** MATERIAL TO PROCESS **
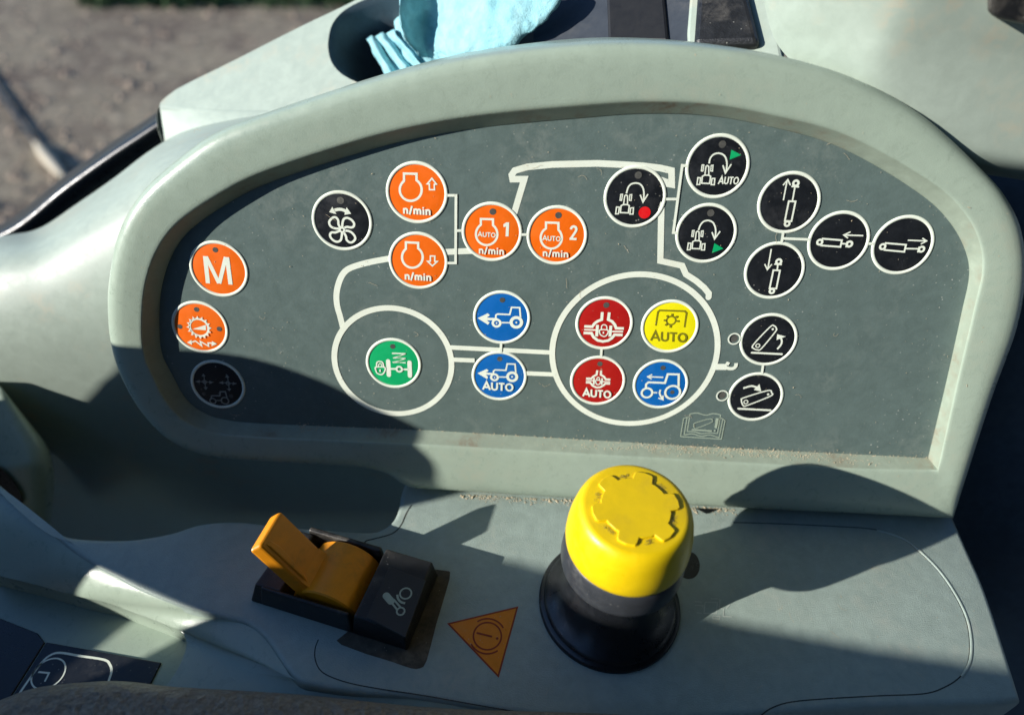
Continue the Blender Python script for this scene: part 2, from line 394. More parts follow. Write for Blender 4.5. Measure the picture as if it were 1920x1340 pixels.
ICON = {
 'M': dict(l=[([(412,412),(468,935)], 82), ([(432,420),(682,935)], 76), ([(688,935),(812,430)], 76), ([(838,430),(905,958)], 82)]),
 'gear': dict(p=[[(480,632),(735,552),(740,655)], [(375,890),(460,840),(470,935)], [(950,918),(855,862),(848,960)]],
              l=[([(440,892),(535,862),(655,955),(630,870),(790,962),(780,900),(880,905)], 26)]),
 'cross': dict(l=[([(250,560),(565,575)], 16), ([(385,430),(430,715)], 16), ([(700,582),(1020,598)], 16), ([(845,450),(885,735)], 16),
                  ([(530,900),(540,835),(700,835),(705,757),(805,757),(840,880)], 26, ''), ([(630,925),(735,925)], 24)],
               p=[[(225,560),(310,530),(310,590)], [(575,575),(500,545),(495,608)], [(380,405),(345,460),(425,460)], [(432,722),(385,670),(465,665)],
                  [(675,580),(765,550),(765,612)], [(1030,598),(950,565),(945,628)], [(838,425),(800,480),(885,480)], [(888,745),(835,695),(920,690)]],
               r=[(408,565,34,20), (860,590,36,20), (568,930,58,24), (802,925,72,24)]),
 'fan': dict(l=[([(520,478),(565,446),(645,436),(720,452),(775,490)], 60, 's'),
                ([(655,790),(620,730),(612,650),(575,597),(520,590),(455,645),(438,700),(470,765),(540,800),(630,810)], 44, 's'),
                ([(690,775),(697,690),(725,620),(790,600),(870,640),(920,710),(905,770),(850,785),(780,775),(720,800)], 44, 's'),
                ([(745,850),(800,850),(870,880),(930,950),(940,1010),(890,1065),(830,1070),(775,1020),(765,960),(720,880)], 44, 's'),
                ([(640,850),(560,880),(490,880),(455,920),(470,980),(530,1040),(600,1060),(660,1030),(680,960),(690,870)], 44, 's')],
             p=[[(440,490),(500,386),(578,528)], [(865,520),(775,392),(733,540)]], r=[(688,830,42,36)]),
 'nup': dict(l=[(bowl(570,625,212,215,440,682,312,318), 44, 'c'), ([(980,405),(1065,515),(1025,520),(1028,625),(932,622),(930,515),(890,512)], 27, 'c')],
             t=[('n/min', (425,1085), (958,1115), (-5,-150), .24)]),
 'ndn': dict(l=[(bowl(550,585,200,205,425,662,298,310), 44, 'c'), ([(898,562),(985,565),(982,665),(1030,668),(938,755),(845,665),(898,662)], 27, 'c')],
             t=[('n/min', (405,1015), (918,1045), (-4,-140), .24)]),
 'a1': dict(l=[(bowl(562,708,208,212,450,685,415,422), 42, 'c')], p=[[(885,520),(940,480),(998,482),(985,752),(928,750),(936,562),(886,572)]],
            t=[('AUTO', (392,752), (735,772), (0,-90), .20), ('n/min', (412,1082), (898,1105), (0,-132), .22)]),
 'a2': dict(l=[(bowl(552,728,205,208,450,690,432,440), 42, 'c'), ([(935,565),(945,528),(985,508),(1028,530),(1035,580),(1000,640),(938,735)], 46, 's'), ([(905,745),(1042,752)], 44)],
            t=[('AUTO', (386,775), (732,794), (0,-92), .20), ('n/min', (388,1082), (882,1105), (0,-132), .22)]),
 'b1': dict(l=[([(1040,665),(1025,478),(868,472),(832,610),(598,600),(566,620),(560,700)], 32), ([(670,765),(845,768)], 28)],
            p=[[(212,678),(410,585),(450,622),(390,668),(600,680),(600,722),(390,718),(445,765),(412,806)]], r=[(960,760,100,60), (578,772,72,46)], d=[(960,762,18), (580,772,16)]),
 'b2': dict(l=[([(950,600),(935,432),(785,426),(757,552),(548,543),(520,565),(515,630)], 29), ([(620,680),(775,682)], 26)],
            p=[[(210,608),(390,525),(425,560),(370,595),(540,605),(540,640),(370,635),(415,680),(395,720)]], r=[(880,675,88,54), (538,685,64,42)], d=[(878,675,18), (540,688,14)],
            t=[('AUTO', (312,918), (898,955), (0,-148), .22)]),
 'green': dict(l=[([(546,632),(560,900)], 84, 'r'), ([(958,655),(968,915)], 84, 'r'), ([(585,780),(700,780)], 38), ([(825,788),(935,790)], 38),
                  ([(622,478),(885,486),(640,570),(885,578),(632,655),(885,662)], 28), ([(312,745),(478,748),(482,820),(440,880),(390,886),(332,855),(308,800)], 26, 'sc'),
                  ([(325,745),(330,660),(380,634),(440,655),(465,745)], 24, 's'), ([(362,745),(366,692),(395,676),(424,700),(428,745)], 18, 's'), ([(390,790),(394,835)], 28)],
               r=[(763,783,54,38)]),
 'r1': dict(l=[([(610,460),(598,605),(520,635),(460,680),(415,740),(262,735)], 54), ([(745,465),(726,605),(800,640),(850,700),(878,770),(1026,775)], 54),
               ([(258,798),(490,805)], 32), ([(780,832),(1012,836)], 32), ([(248,860),(400,865),(440,940),(520,1002),(620,1024),(720,1008),(800,955),(845,895),(1002,900)], 54),
               ([(518,705),(500,925)], 56), ([(776,718),(756,932)], 56), ([(592,800),(600,722),(645,700),(692,728),(698,800)], 22, 's'),
               ([(565,800),(715,806),(712,870),(672,920),(620,922),(566,880)], 24, 'sc'), ([(632,835),(630,872)], 28)]),
 'r2': dict(l=[([(668,448),(655,532),(590,568),(552,608),(452,605)], 40), ([(742,450),(736,535),(795,570),(832,622),(920,626)], 40), ([(452,645),(612,648)], 24), ([(760,665),(914,668)], 24),
               ([(448,682),(532,684),(580,744),(645,778),(720,775),(785,740),(822,702),(914,706)], 40), ([(608,590),(600,722)], 32), ([(762,600),(752,722)], 32),
               ([(640,642),(725,645),(720,700),(680,722),(645,700)], 22, 'sc'), ([(655,642),(665,592),(690,580),(710,600),(712,645)], 20, 's')],
            t=[('AUTO', (388,945), (928,985), (3,-142), .22)]),
 'y': dict(l=[([(408,670),(448,405),(482,374),(965,390),(1000,425),(962,702)], 36)], r=[(703,570,88,34)],
           t=[('AUTO', (305,955), (1002,992), (8,-180), .20)], rays=(703,570,100,148,8,38)),
 'b3': dict(l=[([(705,532),(405,521)], 28), ([(492,475),(402,520),(480,566)], 24), ([(370,728),(374,665),(420,627),(738,640),(792,470),(1004,475),(1000,725)], 42),
               ([(498,825),(588,827)], 30), ([(648,770),(636,850),(690,950)], 34, 's'), ([(608,930),(700,962),(698,880)], 26)], r=[(390,830,104,42), (885,820,146,44)]),
 'rd': dict(l=turn(0, 0) + [([(508,592),(540,480),(600,412),(690,392),(770,412),(825,480),(845,580),(840,745)], 30, 's'), ([(775,618),(828,758),(925,604)], 27)]),
 'ra': dict(l=turn(-28, 52, 1.0) + [([(505,632),(530,530),(600,455),(700,435),(790,472),(836,550),(850,650),(836,790)], 30, 's'), ([(773,668),(820,818),(935,645)], 27)],
            t=[('AUTO', (680,1028), (1062,1034), (26,-142), .17)]),
 'rl': dict(l=turn(-2, -14, .985) + [([(508,578),(545,480),(610,410),(700,392),(785,430),(830,520),(840,610),(828,735)], 30, 's'), ([(768,616),(818,748),(925,600)], 27)]),
 'cu': dict(l=[([(550,622),(622,245)], 26), ([(542,332),(636,222),(685,332)], 25), ([(655,640),(785,645),(705,1025),(577,1020)], 34, 'c'), ([(725,630),(772,365)], 28), ([(706,352),(852,362)], 32)],
            r=[(790,292,50,44), (622,1072,46,42)]),
 'cd': dict(l=[([(595,222),(530,598)], 28), ([(468,512),(520,620),(606,514)], 25), ([(635,630),(762,636),(692,985),(562,980)], 34, 'c'), ([(708,625),(722,520)], 30), ([(652,512),(798,520)], 30)],
            r=[(738,465,48,44), (605,1032,44,42)]),
 'cl': dict(l=[([(1135,552),(765,540)], 28), ([(890,478),(757,538),(838,600)], 25), ([(350,610),(722,640),(692,768),(322,740)], 34, 'c'), ([(710,705),(805,708)], 30), ([(828,660),(800,775)], 30)],
            r=[(865,712,50,44), (292,675,48,42)]),
 'cr': dict(l=[([(758,558),(1115,572)], 27), ([(1040,518),(1122,572),(1008,632)], 25), ([(330,612),(722,645),(688,780),(307,745)], 34, 'c'), ([(710,718),(955,722)], 29), ([(978,680),(948,792)], 30)],
            r=[(1020,730,50,42), (270,680,50,42)]),
 'hu': dict(sc=5.826, l=[([(362,440),(545,246),(590,236),(613,262),(600,302),(452,480),(410,497),(368,482)], 15, 'sc'), ([(345,527),(672,543)], 23, 'r'),
                         ([(622,488),(662,440),(672,395),(655,358)], 20, 's')], p=[[(622,325),(715,350),(615,388)]], r=[(410,450,22,11)], d=[(573,270,13)]),
 'hd': dict(sc=5.826, l=[([(232,1045),(262,1018),(520,940),(562,965),(550,1000),(300,1100),(252,1104)], 15, 'sc'), ([(198,1137),(548,1155)], 23, 'r'),
                         ([(252,914),(340,890),(408,908)], 22, 's')], p=[[(428,868),(448,948),(368,932)]], r=[(280,1063,22,11)], d=[(523,980,13)]),
}
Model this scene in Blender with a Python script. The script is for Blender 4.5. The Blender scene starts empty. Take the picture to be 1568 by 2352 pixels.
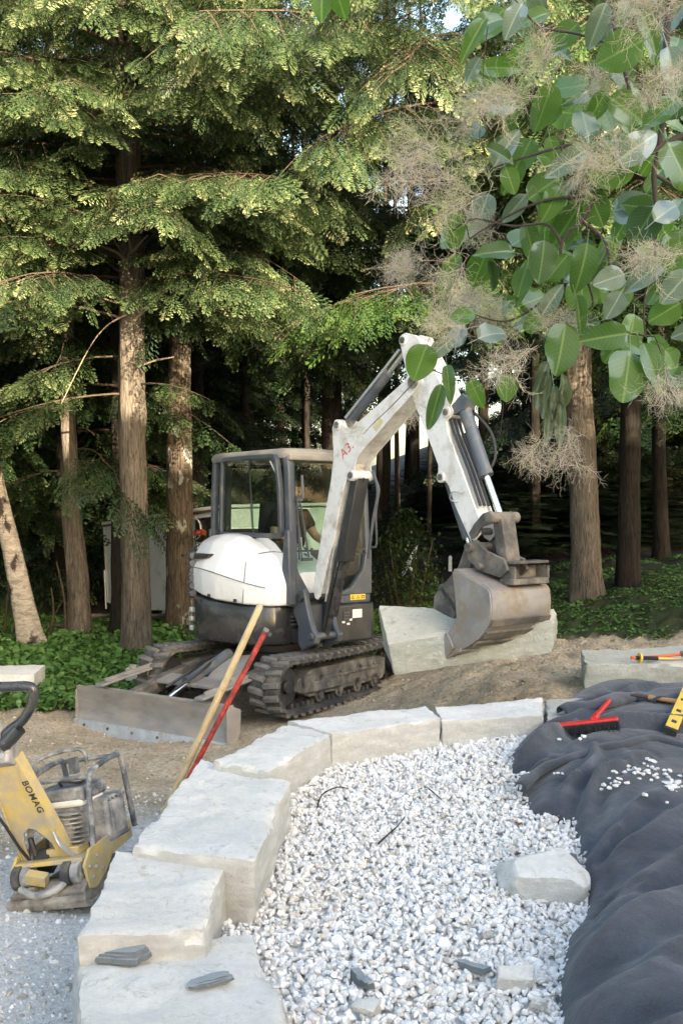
import bpy, math, random
import numpy as np
from mathutils import Vector, Matrix, noise as mn
PI = math.pi
R = math.radians
random.seed(7)
rng = np.random.default_rng(11)
S = bpy.context.scene
C = S.collection

# ---------------------------------------------------------------- camera, sky, sun, exposure
CAM_Z, PITCH, FPX = 2.19, 0.035, 2300.0
cd = bpy.data.cameras.new('camera'); cam = bpy.data.objects.new('camera', cd); C.objects.link(cam)
cam.location = (0, 0, CAM_Z); cam.rotation_euler = (PI/2 - PITCH, 0, 0)
cd.sensor_fit = 'VERTICAL'; cd.sensor_height = 36; cd.sensor_width = 24
cd.lens = FPX/2352*36; cd.clip_start = .05; cd.clip_end = 2000
S.camera = cam
SUN_EL, SUN_AZ = R(14.5), R(143)          # azimuth clockwise from +Y
w = bpy.data.worlds.new('World'); S.world = w; w.use_nodes = True
nt = w.node_tree; bg = nt.nodes['Background']
sky = nt.nodes.new('ShaderNodeTexSky'); sky.sky_type = 'NISHITA'; sky.sun_disc = False
sky.sun_elevation = SUN_EL; sky.sun_rotation = SUN_AZ
sky.air_density = 1.0; sky.dust_density = 3.5; sky.ozone_density = 1.0; sky.altitude = 200
nt.links.new(sky.outputs[0], bg.inputs[0]); bg.inputs[1].default_value = .15
sd = bpy.data.lights.new('sun', 'SUN'); sun = bpy.data.objects.new('sun', sd); C.objects.link(sun)
sd.energy = 5.0; sd.angle = R(.53); sd.color = (1.0, .86, .68)
sun_dir = Vector((math.sin(SUN_AZ)*math.cos(SUN_EL), math.cos(SUN_AZ)*math.cos(SUN_EL), math.sin(SUN_EL)))
sun.rotation_euler = sun_dir.to_track_quat('Z', 'Y').to_euler()
S.view_settings.view_transform = 'Standard'; S.view_settings.look = 'None'
S.view_settings.exposure = 2.8; S.view_settings.gamma = 1
S.view_settings.use_curve_mapping = False
try:
    S.view_settings.use_white_balance = True
    S.view_settings.white_balance_temperature = 7200
    S.view_settings.white_balance_tint = 10
except Exception: pass
S.render.engine = 'CYCLES'
S.cycles.max_bounces = 5; S.cycles.diffuse_bounces = 3; S.cycles.transparent_max_bounces = 8
S.render.resolution_x = 682; S.render.resolution_y = 1024

# ---------------------------------------------------------------- helpers
_cp, _sp = math.cos(PITCH), math.sin(PITCH)
def ray(px, py):
    a = (px-784)/FPX; b = (1176-py)/FPX
    return Vector((a, _cp + b*_sp, b*_cp - _sp))
def PZ(px, py, z):
    r = ray(px, py); return Vector((0, 0, CAM_Z)) + r*((z-CAM_Z)/r.z)
def PY(px, py, y):
    r = ray(px, py); return Vector((0, 0, CAM_Z)) + r*(y/r.y)

def tag(o, label=None, cat=None, group=None, kind=None):
    if label: o['label'] = label
    if cat: o['category'] = cat
    if group: o['group'] = group
    if kind: o['kind'] = kind
    return o
def empty(name, label, cat, M=None, loc=None, group=None):
    o = bpy.data.objects.new(name, None); C.objects.link(o); o.empty_display_size = .1
    if M is not None: o.matrix_world = M
    if loc is not None: o.location = loc
    return tag(o, label, cat, group)
def link(name, me, mat=None, parent=None, M=None):
    o = bpy.data.objects.new(name, me); C.objects.link(o)
    if mat is not None and not me.materials: me.materials.append(mat)
    if parent is not None: o.parent = parent
    if M is not None:
        if parent is not None: o.matrix_local = M
        else: o.matrix_world = M
    return o
def copy_tree(o, parent=None):
    c = o.copy(); C.objects.link(c); c.parent = parent
    for ch in list(o.children): copy_tree(ch, c)
    return c

def np_mesh(name, V, F, smooth=False, attrs=None):
    V = np.asarray(V, np.float32); F = np.asarray(F, np.int32)
    me = bpy.data.meshes.new(name); k = F.shape[1]
    me.vertices.add(len(V)); me.vertices.foreach_set('co', V.ravel())
    me.loops.add(F.size); me.loops.foreach_set('vertex_index', F.ravel())
    me.polygons.add(len(F)); me.polygons.foreach_set('loop_start', np.arange(0, F.size, k, dtype=np.int32))
    me.polygons.foreach_set('loop_total', np.full(len(F), k, np.int32))
    me.update(calc_edges=True)
    me.polygons.foreach_set('use_smooth', np.full(len(F), smooth, bool))
    for n, a in (attrs or {}).items():
        at = me.attributes.new(n, 'FLOAT', 'POINT'); at.data.foreach_set('value', np.asarray(a, np.float32))
    me.update()
    return me

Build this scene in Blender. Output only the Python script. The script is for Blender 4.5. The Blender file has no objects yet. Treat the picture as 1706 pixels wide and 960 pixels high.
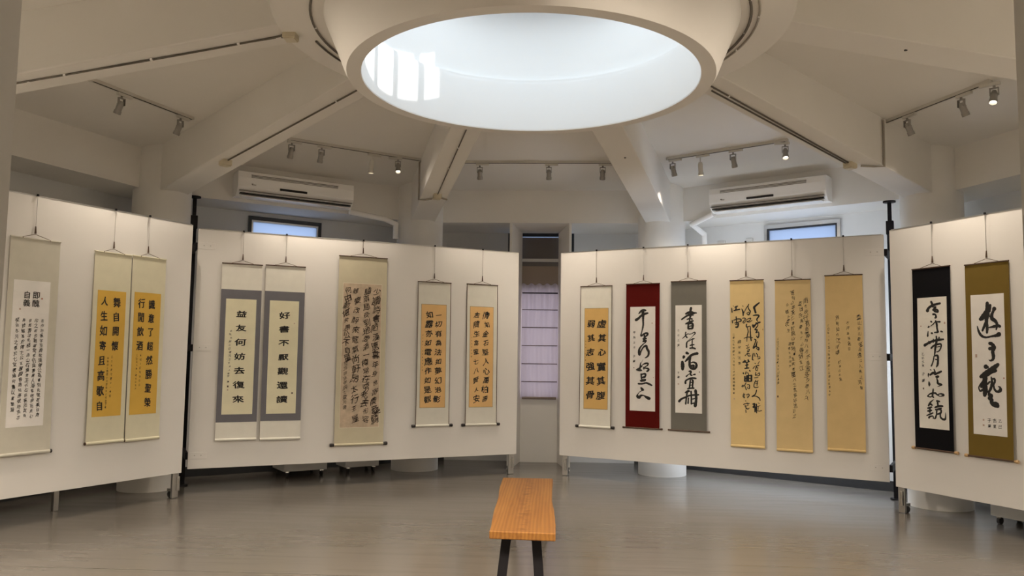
import bpy, bmesh, math, random
from mathutils import Vector, Matrix
R = math.radians
scene = bpy.context.scene
COL = scene.collection
D = 5.1876                 # room centre (0, D); the hall is a regular decagon
AP = 4.62                  # apothem of the column ring
CR = 4.858                 # radius of the column ring

# ---------------------------------------------------------------- camera, sky, sun, exposure
cam = bpy.data.cameras.new('camera'); camera = bpy.data.objects.new('camera', cam); COL.objects.link(camera)
cam.sensor_width = 36.0; cam.lens = 1326.05 / 1706 * 36.0; cam.clip_start = 0.02
fw = Vector((-.050152, .995193, .084112)); rt = Vector((.998696, .04917, .013706)); up = Vector((-.009504, -.08469, .996362))
camera.matrix_world = Matrix(((rt.x, up.x, -fw.x, .1575), (rt.y, up.y, -fw.y, 0), (rt.z, up.z, -fw.z, 1.4), (0, 0, 0, 1)))
scene.camera = camera
scene.view_settings.view_transform = 'Standard'; scene.view_settings.look = 'None'
scene.view_settings.gamma = 1.0; scene.view_settings.use_curve_mapping = False
scene.view_settings.exposure = 0.27
world = bpy.data.worlds.new('sky'); scene.world = world; world.use_nodes = True
bgn = world.node_tree.nodes['Background']; bgn.inputs[0].default_value = (.68, .82, 1.0, 1); bgn.inputs[1].default_value = 2.75
sun = bpy.data.lights.new('sun', 'SUN'); sun.energy = 3.0; sun.angle = R(.6); sun.color = (1, .97, .92)
suno = bpy.data.objects.new('sun', sun); COL.objects.link(suno)
SUN_DIR = Vector((-.94, .34, -.47)).normalized()     # direction the light travels
suno.rotation_euler = SUN_DIR.to_track_quat('-Z', 'Y').to_euler(); suno.location = (6, 2, 9)
LAMP = 56.0                                            # power of one track spotlight washing its own wall
CROSS = 215.0                                          # power of one spotlight aimed across the hall
LAMP_COLOR = (1.0, .85, .68)
try:
    scene.cycles.max_bounces = 10; scene.cycles.diffuse_bounces = 7; scene.cycles.glossy_bounces = 4; scene.cycles.transparent_max_bounces = 8
    scene.cycles.sample_clamp_indirect = 4.0; scene.cycles.use_denoising = True; scene.cycles.caustics_reflective = False
except Exception: pass
def area(name, loc, to, sx, sy, energy, color):
    l = bpy.data.lights.new(name, 'AREA'); l.shape = 'RECTANGLE'; l.size = sx; l.size_y = sy; l.energy = energy; l.color = color
    o = bpy.data.objects.new(name, l); COL.objects.link(o); o.location = loc
    o.rotation_euler = (Vector(to) - Vector(loc)).to_track_quat('-Z', 'Y').to_euler(); return o

area('skylight_daylight', (0, D, 4.205), (0, D, 0), 1.5, 1.5, 14.0, (.80, .91, 1.0))

area('window_daylight', (3.05, 9.34, 1.75), (3.05 - .588, 9.34 - .809, 1.0), .8, 1.1, 60.0, (.82, .90, 1.0))

# ---------------------------------------------------------------- helpers
def mat(name, color, rough=.6, metal=0, bump=0, bscale=40, vary=0, vscale=3, spec=.5, coat=0):
    m = bpy.data.materials.new(name); m.use_nodes = True; nt = m.node_tree; b = nt.nodes['Principled BSDF']
    b.inputs['Base Color'].default_value = (*color, 1); b.inputs['Roughness'].default_value = rough; b.inputs['Metallic'].default_value = metal
    b.inputs['Specular IOR Level'].default_value = spec; b.inputs['Coat Weight'].default_value = coat
    tc = nt.nodes.new('ShaderNodeTexCoord')
    if vary:
        n = nt.nodes.new('ShaderNodeTexNoise'); n.inputs['Scale'].default_value = vscale; n.inputs['Detail'].default_value = 5
        nt.links.new(tc.outputs['Object'], n.inputs['Vector'])
        r = nt.nodes.new('ShaderNodeValToRGB'); r.color_ramp.elements[0].position = .3; r.color_ramp.elements[1].position = .7
        r.color_ramp.elements[0].color = (*[c * (1 - vary) for c in color], 1); r.color_ramp.elements[1].color = (*[min(1, c * (1 + vary)) for c in color], 1)
        nt.links.new(n.outputs['Fac'], r.inputs['Fac']); nt.links.new(r.outputs['Color'], b.inputs['Base Color'])
    if bump:
        n2 = nt.nodes.new('ShaderNodeTexNoise'); n2.inputs['Scale'].default_value = bscale; nt.links.new(tc.outputs['Object'], n2.inputs['Vector'])
        bp = nt.nodes.new('ShaderNodeBump'); bp.inputs['Strength'].default_value = bump; bp.inputs['Distance'].default_value = .002
        nt.links.new(n2.outputs['Fac'], bp.inputs['Height']); nt.links.new(bp.outputs['Normal'], b.inputs['Normal'])
    return m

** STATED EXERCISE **
From the line that has "Model this scene" through the line that has "C = S.collection", reproduce each line exactly as it stands and nothing else; do not include any pictures.

** TASK SOLUTION **
Model this scene in Blender with a Python script. The script is for Blender 4.5. The Blender scene starts empty. Take the picture to be 1568 by 2352 pixels.
import bpy, math, random
import numpy as np
from mathutils import Vector, Matrix, noise as mn
PI = math.pi
R = math.radians
random.seed(7)
rng = np.random.default_rng(11)
S = bpy.context.scene
C = S.collection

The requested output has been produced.